DATA PROVIDED.
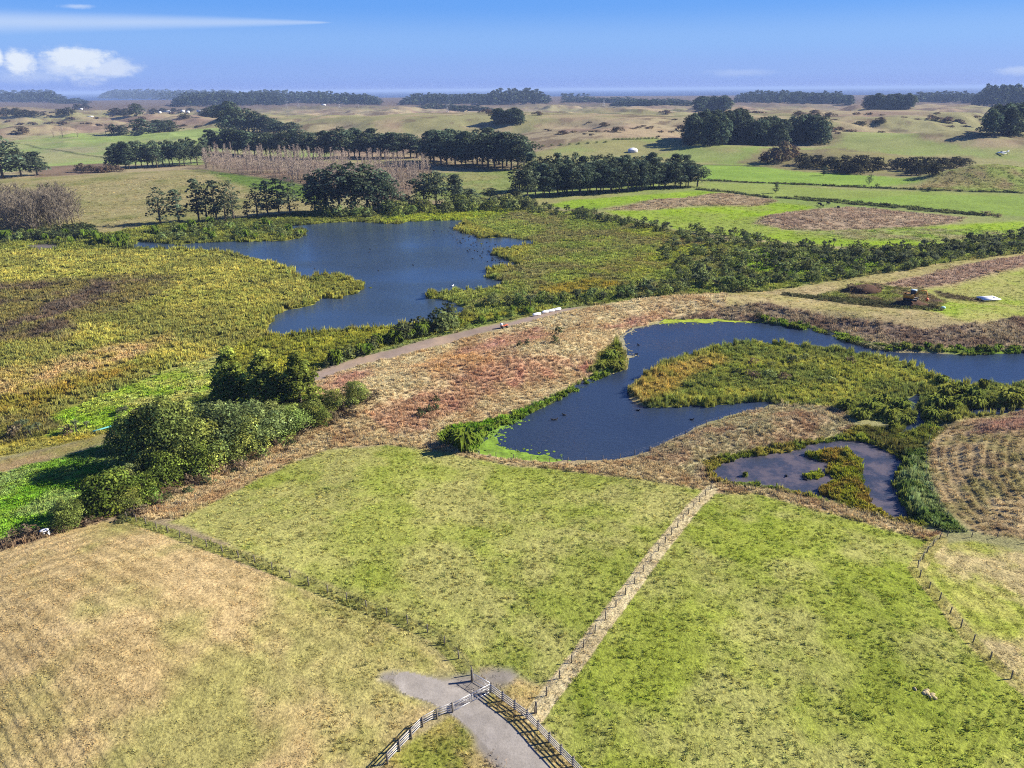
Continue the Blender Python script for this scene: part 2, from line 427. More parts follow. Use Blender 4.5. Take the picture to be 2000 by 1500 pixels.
zone('lush_strip', "-300,905 0,850 120,805 200,772 330,722 432,697 450,760 330,790 240,835 100,870 -300,930", (140, 178, 45), (165, 182, 72), (195, 190, 110), .3, 4, 1.2, cover=(LUSH, .7, .45))
zone('lush_strip', "-300,880 0,815 80,800 130,830 60,872 -300,940", (140, 142, 72), (175, 165, 70), (120, 110, 70), .4, 4, 1.2, cover=(RANK, .7, .8))
zone('lush_strip', "-300,935 0,868 80,853 220,840 220,848 100,872 -300,950", (195, 178, 70), (170, 165, 85), scale=4, f=.7, cover=(RANK, .6, .5))
zone('green_field', "-300,1000 -100,940 0,922 120,893 240,858 320,880 300,940 250,985 200,1010 100,1040 0,1062 -300,1120", (112, 158, 38), (135, 172, 58), (150, 165, 95), .25, 5, 1.0, cover=(LUSH, .55, .35))
zone('lane', "-300,985 -100,925 0,900 120,872 236,838 300,815 300,828 236,852 120,890 0,924 -100,950 -300,1010", (178, 155, 112), (160, 138, 98), (150, 150, 80), .25, 4, .6, cover=(STUB, .9, .12))
zone('marsh', "1014,520 1050,472 985,462 905,432 1060,408 1200,424 1400,470 1560,480 1700,492 2050,455 2050,505 1800,528 1500,572 1250,587 1100,600 1000,612 905,618 880,592 850,580", (166, 176, 80), (136, 150, 68), (146, 134, 90), .3, 8, 2, cover=(REED, 1.05, .8))
zone('marsh', "1120,530 1260,500 1300,470 1200,455 1250,440 1400,480 1300,520 1250,540", (172, 182, 66), (150, 158, 64), (156, 136, 92), .3, 9, 5, cover=(REED, 1.1, .7))
zone('marsh', "1440,490 1560,487 1760,500 1700,530 1560,545 1420,520", (145, 175, 55), (125, 140, 62), scale=10, f=5, cover=(LUSH, 1.1, .5))
zone('marsh', "1060,560 1160,545 1230,556 1150,570 1080,580", (185, 165, 68), (160, 150, 62), scale=6, f=3, cover=(REED, .9, .8))
zone('marsh', "430,700 440,690 520,656 700,648 900,626 1000,608 1100,600 1130,597 1000,624 905,645 800,672 700,694 620,720 560,740 430,740", (182, 180, 68), (156, 160, 60), (134, 136, 60), .3, 6, 1.2, cover=(REED, .7, .9))
zone('marsh', "620,715 760,676 900,640 1000,616 1110,598 1130,598 1050,612 930,640 770,682 640,718", (150, 170, 85), (165, 170, 100), (120, 140, 60), .3, 4, .8, cover=(LUSH, .6, .4))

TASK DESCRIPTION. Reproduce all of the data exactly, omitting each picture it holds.

SOLUTION FOR THIS EXERCISE.
Continue the Blender Python script for this scene: part 2, from line 427. More parts follow. Use Blender 4.5. Take the picture to be 2000 by 1500 pixels.
zone('lush_strip', "-300,905 0,850 120,805 200,772 330,722 432,697 450,760 330,790 240,835 100,870 -300,930", (140, 178, 45), (165, 182, 72), (195, 190, 110), .3, 4, 1.2, cover=(LUSH, .7, .45))
zone('lush_strip', "-300,880 0,815 80,800 130,830 60,872 -300,940", (140, 142, 72), (175, 165, 70), (120, 110, 70), .4, 4, 1.2, cover=(RANK, .7, .8))
zone('lush_strip', "-300,935 0,868 80,853 220,840 220,848 100,872 -300,950", (195, 178, 70), (170, 165, 85), scale=4, f=.7, cover=(RANK, .6, .5))
zone('green_field', "-300,1000 -100,940 0,922 120,893 240,858 320,880 300,940 250,985 200,1010 100,1040 0,1062 -300,1120", (112, 158, 38), (135, 172, 58), (150, 165, 95), .25, 5, 1.0, cover=(LUSH, .55, .35))
zone('lane', "-300,985 -100,925 0,900 120,872 236,838 300,815 300,828 236,852 120,890 0,924 -100,950 -300,1010", (178, 155, 112), (160, 138, 98), (150, 150, 80), .25, 4, .6, cover=(STUB, .9, .12))
zone('marsh', "1014,520 1050,472 985,462 905,432 1060,408 1200,424 1400,470 1560,480 1700,492 2050,455 2050,505 1800,528 1500,572 1250,587 1100,600 1000,612 905,618 880,592 850,580", (166, 176, 80), (136, 150, 68), (146, 134, 90), .3, 8, 2, cover=(REED, 1.05, .8))
zone('marsh', "1120,530 1260,500 1300,470 1200,455 1250,440 1400,480 1300,520 1250,540", (172, 182, 66), (150, 158, 64), (156, 136, 92), .3, 9, 5, cover=(REED, 1.1, .7))
zone('marsh', "1440,490 1560,487 1760,500 1700,530 1560,545 1420,520", (145, 175, 55), (125, 140, 62), scale=10, f=5, cover=(LUSH, 1.1, .5))
zone('marsh', "1060,560 1160,545 1230,556 1150,570 1080,580", (185, 165, 68), (160, 150, 62), scale=6, f=3, cover=(REED, .9, .8))
zone('marsh', "430,700 440,690 520,656 700,648 900,626 1000,608 1100,600 1130,597 1000,624 905,645 800,672 700,694 620,720 560,740 430,740", (182, 180, 68), (156, 160, 60), (134, 136, 60), .3, 6, 1.2, cover=(REED, .7, .9))
zone('marsh', "620,715 760,676 900,640 1000,616 1110,598 1130,598 1050,612 930,640 770,682 640,718", (150, 170, 85), (165, 170, 100), (120, 140, 60), .3, 4, .8, cover=(LUSH, .6, .4))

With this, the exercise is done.